NYT and WAPO Can't Find Out About Franken Amendment on Bond Rating Agencies

February 05, 2013

It’s so difficult when you run a major national newspaper to find out about the laws passed by Congress and signed by the president. Clearly that would be the conclusion drawn by readers of the NYT and Washington Post‘s coverage of a suit brought by the Justice Department against S.&P. over its ratings of mortgage backed securities during the housing bubble.

Both pieces note the obvious conflict of interest of having the rating agencies paid by the issuer. This gives the agency an incentive to provide a strong rating in order to continue to get business from the issuer.

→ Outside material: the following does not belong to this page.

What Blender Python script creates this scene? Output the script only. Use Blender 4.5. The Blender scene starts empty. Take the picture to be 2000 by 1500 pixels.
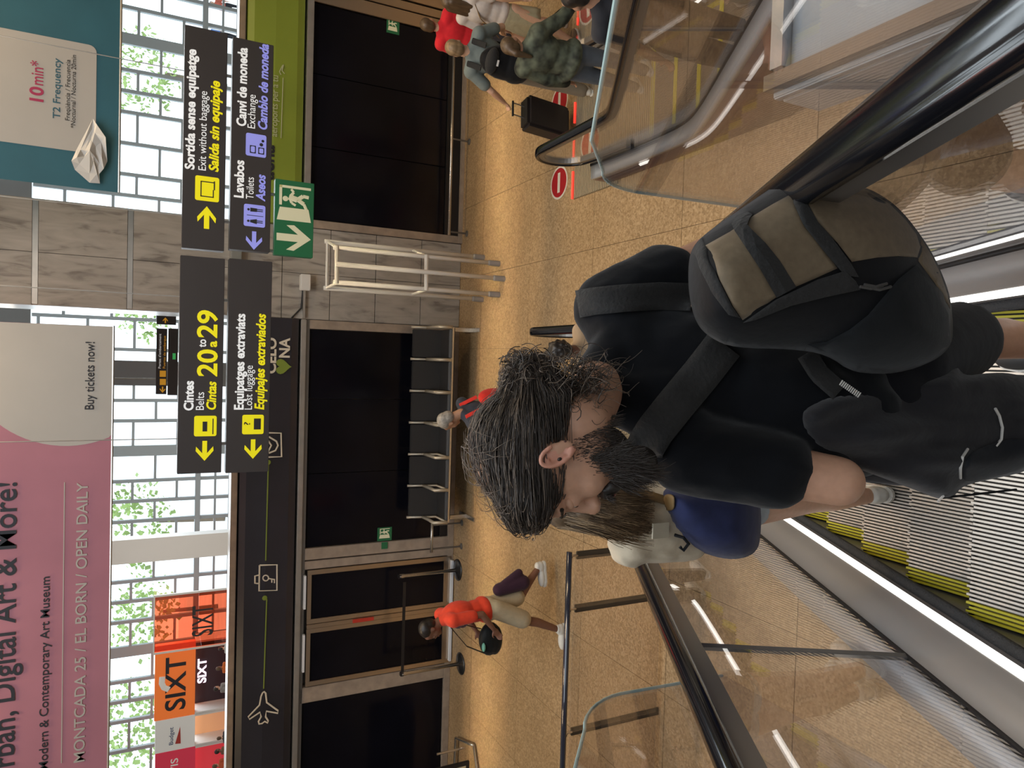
import bpy, bmesh, math, random
import numpy as np
from mathutils import Vector, Matrix, noise

random.seed(7)
SC = bpy.context.scene
COL = SC.collection
PI = math.pi

# ------------------------------------------------------------------ camera
F_PX = 1400.0
CAM = np.array([0.0, 0.0, 4.4])
_y, _p, _r = math.radians(-1.885), math.radians(26.8), math.radians(-0.835)
FW = np.array([math.sin(_y)*math.cos(_p), math.cos(_y)*math.cos(_p), -math.sin(_p)])
_rt = np.array([math.cos(_y), -math.sin(_y), 0.0]); _dn = np.cross(FW, _rt)
RT = math.cos(_r)*_rt + math.sin(_r)*_dn
DN = -math.sin(_r)*_rt + math.cos(_r)*_dn
cd = bpy.data.cameras.new('camera')
cam = bpy.data.objects.new('camera', cd); COL.objects.link(cam)
cd.sensor_width = 36.0; cd.lens = 36.0*F_PX/2000.0; cd.clip_start = 0.02; cd.clip_end = 300
M = Matrix([[DN[0], RT[0], -FW[0], CAM[0]], [DN[1], RT[1], -FW[1], CAM[1]], [DN[2], RT[2], -FW[2], CAM[2]], [0, 0, 0, 1]])
cam.matrix_world = M
SC.camera = cam

# ------------------------------------------------------------------ world, lamps, exposure
w = bpy.data.worlds.new('sky'); SC.world = w; w.use_nodes = True
bg = w.node_tree.nodes['Background']; bg.inputs[0].default_value = (0.80, 0.90, 1.0, 1); bg.inputs[1].default_value = 2.6
vs = SC.view_settings
vs.view_transform = 'Standard'; vs.look = 'None'; vs.gamma = 1.0; vs.exposure = 0.0; vs.use_curve_mapping = False

def area(name, loc, size, power, color, rot=(0, 0, 0), shape='RECTANGLE', spread=PI):
    l = bpy.data.lights.new(name, 'AREA'); l.shape = shape; l.size = size[0]; l.size_y = size[1]
    l.energy = power; l.color = color; l.spread = spread
    o = bpy.data.objects.new(name, l); COL.objects.link(o); o.location = loc; o.rotation_euler = rot
    return o
# cool overhead lamps added to light the escalator well; no skylight is built
area('overhead_key_cool', (-1.0, 3.4, 9.6), (9, 5), 520, (0.80, 0.90, 1.0))
area('overhead_fill_rear', (0.5, -3.0, 9.0), (8, 4), 190, (0.88, 0.94, 1.0))
# fill lamp added inside the far hall's glass wall to carry its daylight
area('facade_fill', (0, 37.6, 6.0), (38, 6), 3000, (0.86, 0.94, 1.0), (math.radians(-90), 0, 0))
# warm downlights over the lower floor
for i, (x, y) in enumerate([(-6.5, 8.4), (-3.3, 8.4), (0, 8.4), (3.3, 8.4), (6.5, 8.4)]):
    area('downlight', (x, y, 7.4), (1.2, 0.5), 80, (1.0, 0.74, 0.42))
for i, (x, y) in enumerate([(1.2, 4.6), (4.5, 5.0)]):
    area('downlight', (x, y, 7.0), (1.0, 0.5), 50, (1.0, 0.72, 0.42))
area('linear_downlight', (0, 9.3, 7.2), (15, 0.12), 38, (1.0, 0.78, 0.48), spread=math.radians(14))
for x in (-14, -7, 0, 7, 14):
    area('hall_light', (x, 24, 8.0), (4, 3), 260, (1.0, 0.92, 0.82))

# ------------------------------------------------------------------ helpers
def ray(x, y):
    return FW + ((1500.0-y)-750.0)/F_PX*RT + (x-1000.0)/F_PX*DN
def P(x, y, d):                       # point at depth d behind photo position (x, y)
    return Vector(CAM + ray(x, y)*d)
def PY(x, y, Y):
    a = ray(x, y); return Vector(CAM + a*(Y/a[1]))
def PZ(x, y, Z):
    a = ray(x, y); return Vector(CAM + a*((Z-CAM[2])/a[2]))
def PX(x, y, X):
    a = ray(x, y); return Vector(CAM + a*(X/a[0]))

MATS = {}
def mat(name, color=(0.5, 0.5, 0.5), rough=0.5, metal=0.0, bump=0.0, scale=20.0, var=0.0, spec=0.5, emit=None, estr=0.0,
        stretch=None, coat=0.0, sheen=0.0, detail=4.0, sss=0.0, anis=0.0):
    if name in MATS: return MATS[name]
    m = bpy.data.materials.new(name); m.use_nodes = True; nt = m.node_tree
    b = nt.nodes['Principled BSDF']
    b.inputs['Base Color'].default_value = (*color, 1); b.inputs['Roughness'].default_value = rough
    b.inputs['Metallic'].default_value = metal; b.inputs['Specular IOR Level'].default_value = spec
    b.inputs['Coat Weight'].default_value = coat; b.inputs['Sheen Weight'].default_value = sheen
    if sss: 
        b.inputs['Subsurface Weight'].default_value = sss; b.inputs['Subsurface Radius'].default_value = (0.02, 0.008, 0.004)
    if emit: b.inputs['Emission Color'].default_value = (*emit, 1); b.inputs['Emission Strength'].default_value = estr
    if bump or var:
        tc = nt.nodes.new('ShaderNodeTexCoord'); mp = nt.nodes.new('ShaderNodeMapping')
        nt.links.new(tc.outputs['Object'], mp.inputs[0])
        if stretch: mp.inputs['Scale'].default_value = stretch
        n = nt.nodes.new('ShaderNodeTexNoise'); n.inputs['Scale'].default_value = scale; n.inputs['Detail'].default_value = detail
        nt.links.new(mp.outputs[0], n.inputs['Vector'])
        if bump:
            bp = nt.nodes.new('ShaderNodeBump'); bp.inputs['Strength'].default_value = bump; bp.inputs['Distance'].default_value = 0.01
            nt.links.new(n.outputs[0], bp.inputs['Height']); nt.links.new(bp.outputs[0], b.inputs['Normal'])
        if var:
            r = nt.nodes.new('ShaderNodeValToRGB')
            r.color_ramp.elements[0].position = 0.3; r.color_ramp.elements[1].position = 0.7
            r.color_ramp.elements[0].color = (*[c*(1-var) for c in color], 1)
            r.color_ramp.elements[1].color = (*[min(1, c*(1+var)) for c in color], 1)
            nt.links.new(n.outputs[0], r.inputs[0]); nt.links.new(r.outputs[0], b.inputs['Base Color'])
    MATS[name] = m; return m

def glass_mat(name, tint=(0.93, 0.96, 0.95), refl=1.0, base=0.04, rough=0.0):
    if name in MATS: return MATS[name]
    m = bpy.data.materials.new(name); m.use_nodes = True; nt = m.node_tree; nt.nodes.clear()
    o = nt.nodes.new('ShaderNodeOutputMaterial'); mx = nt.nodes.new('ShaderNodeMixShader')
    t = nt.nodes.new('ShaderNodeBsdfTransparent'); t.inputs[0].default_value = (*tint, 1)
    g = nt.nodes.new('ShaderNodeBsdfGlossy'); g.inputs['Roughness'].default_value = rough; g.inputs[0].default_value = (refl, refl, refl, 1)
    fr = nt.nodes.new('ShaderNodeLayerWeight'); fr.inputs['Blend'].default_value = 0.5
    pw = nt.nodes.new('ShaderNodeMath'); pw.operation = 'POWER'; pw.inputs[1].default_value = 4.0
    ad = nt.nodes.new('ShaderNodeMath'); ad.operation = 'MULTIPLY_ADD'; ad.use_clamp = True; ad.inputs[1].default_value = 0.9; ad.inputs[2].default_value = base
    nt.links.new(fr.outputs['Facing'], pw.inputs[0]); nt.links.new(pw.outputs[0], ad.inputs[0]); nt.links.new(ad.outputs[0], mx.inputs[0])
    nt.links.new(t.outputs[0], mx.inputs[1]); nt.links.new(g.outputs[0], mx.inputs[2]); nt.links.new(mx.outputs[0], o.inputs[0])
    MATS[name] = m; return m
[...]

The Franken Amendment to the Dodd-Frank bill eliminated this conflict by requiring an issuer to contact the Securities and Exchange Commission (SEC), which would then arrange for a rating agency to be assigned. By taking the hiring decision away from the issuer, the rating agency would no longer have an incentive to falsify its assessment. 

It is incredible that neither article mentioned the amendment. It won an overwhelming majority of votes in the Senate, attracting bi-partisan support. It would have gone into effect with the rest of the bill, except that Barney Frank, then head of the House Financial Services Committee, arranged to delay its enactment by requiring a SEC study (i.e. he had the SEC use taxpayer dollars to figure out what it would mean to have the SEC call a bond rating agency rather than the issuer). 

The SEC did finally complete its study in December of 2012, but the final status of the Franken Amendment is not yet clear. It would be helpful if these papers could hire reporters who know how to find out the status of laws passed by Congress.